Tidak ada sistem pembinaan karakter nasional yang terstruktur di antara kelulusan SMP dan masuk SMA. Semua bergantung pada keberuntungan: jika anak masuk sekolah yang bagus, bertemu guru atau lingkungan yang peduli, mereka bisa tumbuh. Jika tidak? Mereka hanyut---oleh media sosial, tekanan teman sebaya, atau nihilisme budaya populer yang penuh glamor tapi kosong makna.
Negara menempatkan usia pasca-SMP sebagai urusan privat, padahal pada usia inilah pertempuran hidup sesungguhnya dimulai---pertarungan nilai, arah hidup, identitas, dan pilihan masa depan.
2. Pendidikan Formal Tak Mampu Menjawab Kebutuhan Karakter
Sistem pendidikan kita terlalu fokus pada aspek kognitif---nilai rapor, kelulusan, dan ranking. Padahal saat ini, dunia menuntut lebih: ketahanan mental, kerja sama tim, literasi teknologi, kecerdasan emosional, dan kemampuan menyusun orientasi hidup.
Apalagi, realitas remaja masa kini tidak lagi sejalan dengan kurikulum. Saat sekolah masih mengajarkan rumus statis, anak-anak sudah berinteraksi dengan algoritma dinamis. Ketika guru menuntut hafalan, TikTok dan Instagram mengajarkan ekspresi diri dan validasi instan. Maka tak mengherankan jika anak-anak pasca-SMP mudah jenuh di sekolah dan mencari "makna" di tempat lain---yang belum tentu sehat atau aman.
3. Kebutuhan Eksistensial: Bukan Sekadar Belajar, Tapi Menemukan Diri
Anak usia 13--16 butuh lebih dari sekadar tempat belajar. Mereka butuh ruang untuk diuji, untuk merasakan gagal dan bangkit, untuk merasakan berkontribusi nyata dan diakui.
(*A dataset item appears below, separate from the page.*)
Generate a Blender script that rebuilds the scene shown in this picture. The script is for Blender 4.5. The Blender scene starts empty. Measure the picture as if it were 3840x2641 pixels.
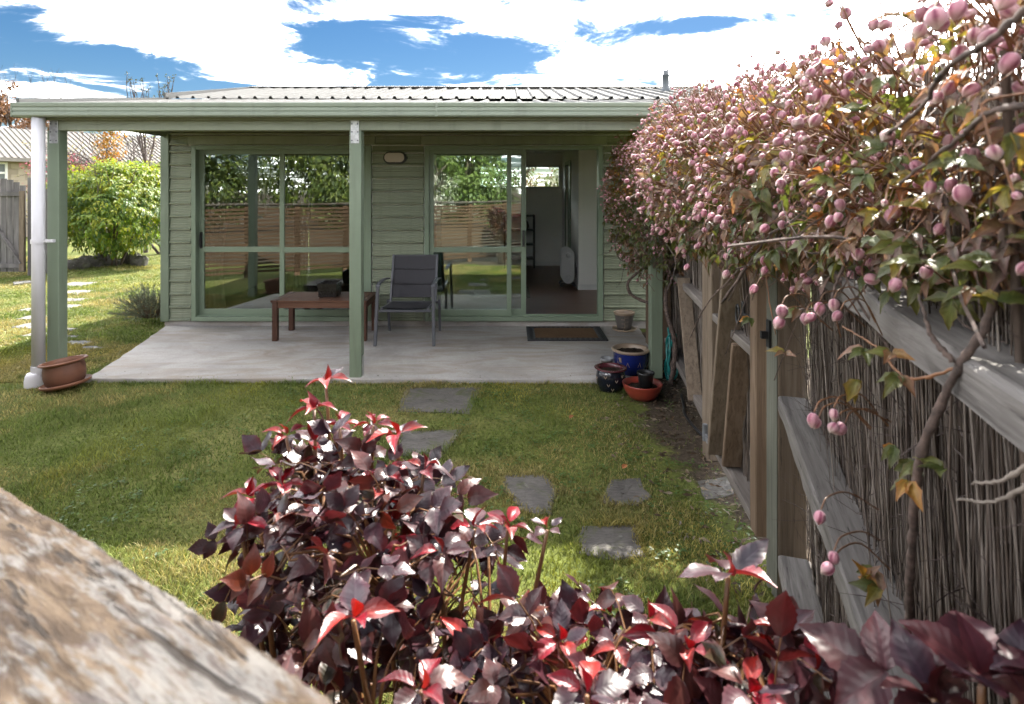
import bpy, math, random
import numpy as np
from mathutils import Vector, Matrix, Euler

random.seed(7); np.random.seed(7)
R = math.radians
SC = bpy.context.scene
COL = SC.collection
EYE = 1.70

# ------------------------------------------------------------------ camera
cam_d = bpy.data.cameras.new('camera')
cam = bpy.data.objects.new('camera', cam_d); COL.objects.link(cam)
cam.location = (0, 0, EYE); cam.rotation_euler = (R(90), 0, 0)
cam_d.sensor_width = 36; cam_d.lens = 1320 / 2321 * 36
cam_d.shift_x = 0.0022; cam_d.shift_y = -370 / 2321
cam_d.clip_start = 0.02; cam_d.clip_end = 1000
cam_d.dof.use_dof = True; cam_d.dof.focus_distance = 2.6; cam_d.dof.aperture_fstop = 6.3
SC.camera = cam

# ------------------------------------------------------------------ sky
SUN_EL, SUN_AZ = R(46), R(20)          # azimuth measured from +Y towards +X
W = bpy.data.worlds.new('World'); SC.world = W; W.use_nodes = True
nt = W.node_tree; nt.nodes.clear()
def wn(t, **k):
    n = nt.nodes.new(t)
    for a, b in k.items(): setattr(n, a, b)
    return n
def wl(a, b): nt.links.new(a, b)
def wmath(op, a, b=None, clamp=False):
    n = wn('ShaderNodeMath', operation=op, use_clamp=clamp)
    for i, v in enumerate((a, b)):
        if v is None: continue
        if isinstance(v, (int, float)): n.inputs[i].default_value = v
        else: wl(v, n.inputs[i])
    return n.outputs[0]
sky = wn('ShaderNodeTexSky', sky_type='NISHITA', sun_disc=False, sun_elevation=SUN_EL, sun_rotation=SUN_AZ,
         altitude=300, air_density=1.0, dust_density=0.3, ozone_density=3.0)
tc = wn('ShaderNodeTexCoord')
sp = wn('ShaderNodeSeparateXYZ'); wl(tc.outputs['Generated'], sp.inputs[0])
az = wmath('ARCTAN2', sp.outputs[0], sp.outputs[1])
el = wmath('ARCSINE', sp.outputs[2])
zz = wmath('ADD', wmath('MAXIMUM', sp.outputs[2], 0.0), 0.06)
cmb = wn('ShaderNodeCombineXYZ')
wl(wmath('DIVIDE', sp.outputs[0], zz), cmb.inputs[0]); wl(wmath('DIVIDE', sp.outputs[1], zz), cmb.inputs[1])
n1 = wn('ShaderNodeTexNoise'); n1.inputs['Scale'].default_value = 1.6; n1.inputs['Detail'].default_value = 12
n1.inputs['Roughness'].default_value = 0.66; n1.inputs['Distortion'].default_value = 0.5; wl(cmb.outputs[0], n1.inputs['Vector'])
def vdir(vx, vy):
    a = math.atan((vx - 1155) / 1320); return a, math.atan((428 - vy) / 1320 * math.cos(a))
# cloud banks: centre, half sizes (view pixels at this lens, turned into sky azimuth / elevation), weight
CL = [(300, 40, 330, 55, .34), (560, 90, 150, 30, .25), (1060, 22, 400, 42, .32), (1650, 140, 400, 70, .42), (2150, 70, 420, 170, .5),
      (640, 150, 150, 26, .27), (690, 185, 90, 16, .2), (170, 172, 150, 17, .26), (1800, 12, 260, 14, .2), (120, 224, 160, 14, .2),
      (1740, 45, 230, 20, -.45), (930, 130, 210, 52, -.34), (110, 125, 190, 32, -.36), (420, 200, 170, 26, -.3), (1000, 35, 60, 14, -.2), (740, 100, 110, 22, -.2), (1560, 48, 120, 12, -.25), (760, 75, 60, 25, -.12),
      (10, 60, 60, 26, -.2)]
tot = None
for (x, y, sx, sy, w) in CL:
    a0, e0 = vdir(x, y); sa = sx / 1320 * math.cos(a0) ** 1.6; se = sy / 1320 * math.cos(a0)
    da = wmath('DIVIDE', wmath('SUBTRACT', az, a0), sa); de = wmath('DIVIDE', wmath('SUBTRACT', el, e0), se)
    q = wmath('ADD', wmath('MULTIPLY', da, da), wmath('MULTIPLY', de, de))
    g = wmath('MULTIPLY', wmath('POWER', 2.718, wmath('MULTIPLY', q, -0.7)), w)
    tot = g if tot is None else wmath('ADD', tot, g)
fld = wmath('ADD', wmath('MULTIPLY', n1.outputs[0], 1.35), wmath('SUBTRACT', wmath('MULTIPLY', tot, .62), .15))
cr = wn('ShaderNodeMapRange', interpolation_type='SMOOTHSTEP'); wl(fld, cr.inputs[0])
cr.inputs[1].default_value = 0.34; cr.inputs[2].default_value = 0.77
mx = wn('ShaderNodeMix', data_type='RGBA'); wl(wmath('POWER', cr.outputs[0], 5.5), mx.inputs[0])
hs = wn('ShaderNodeHueSaturation'); hs.inputs['Saturation'].default_value = 1.3; hs.inputs['Value'].default_value = 0.072
wl(sky.outputs[0], hs.inputs['Color'])
wl(hs.outputs[0], mx.inputs[6]); mx.inputs[7].default_value = (29, 28.4, 28.2, 1)
bg = wn('ShaderNodeBackground'); bg.inputs[1].default_value = 0.15; wl(mx.outputs[2], bg.inputs[0])
wo = wn('ShaderNodeOutputWorld'); wl(bg.outputs[0], wo.inputs[0])
W.cycles.sampling_method = 'MANUAL'; W.cycles.sample_map_resolution = 1024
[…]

Mereka ingin menjadi bagian dari sesuatu yang lebih besar dari diri mereka sendiri.
Di sinilah pentingnya intervensi sistemik---program nasional yang mampu:
Mengisi ruang transisi antara anak dan dewasa.
Mengarahkan energi besar mereka pada kerja tim dan kontribusi sosial.
Menyediakan panggung untuk menggali potensi dan minat individual.